The human shape is part of the dispute
The case for humanoids depends not only on capability, but on whether the human form is necessary. Criddle raises the question directly: is a human-style robot essential, or could a different design do the job just as well? A promotional video from Syncere showed a robotic arm resembling a green desk lamp folding clothes on a bed — a reminder that household labor may not require a machine with a head, torso and legs.
Bernt Børnich argues the humanoid form is not a gimmick but a general-purpose strategy. In his view, the human body is “the most general machine we know.” He describes the ambition as a machine that can do “any labor across society,” with consumer homes as an important starting point because “that is where the intelligence is.”
Ken Goldberg is unconvinced that this translates into near-term practical adoption. He expects some people will buy humanoids as conversation pieces or novelties. But he doubts that useful, practical and cost-effective humanoids in the home are close: “Some people will get them. But will they be doing something really useful and practical, and will it be cost-effective? I worry that’s not gonna happen in the near future.”

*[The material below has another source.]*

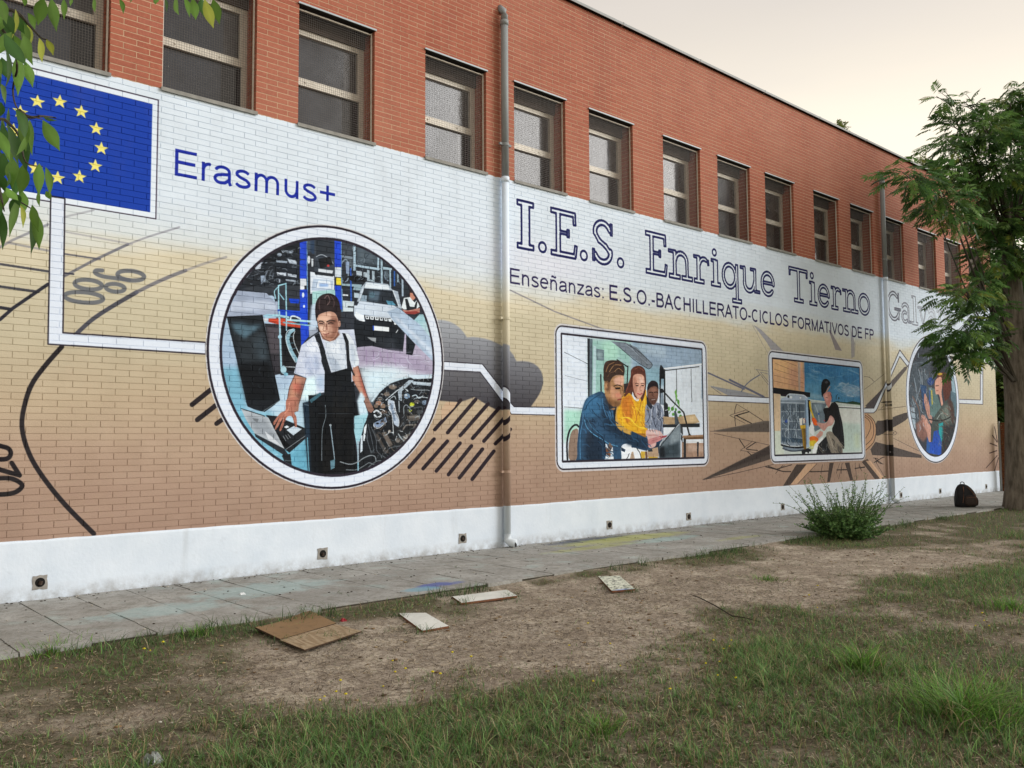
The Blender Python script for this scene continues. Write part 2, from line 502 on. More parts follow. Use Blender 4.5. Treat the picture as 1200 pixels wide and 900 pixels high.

The investment thesis and the engineering caution therefore sit side by side. The forecasts imagine a large and fast-scaling market. The companies are experimenting with consumer pricing and subscriptions. The use cases are obvious because domestic work is repetitive, disliked and valuable to avoid. But the hard part is making humanoids cheap enough, trusted enough and dexterous enough to prove they are more than a gimmick inside the home.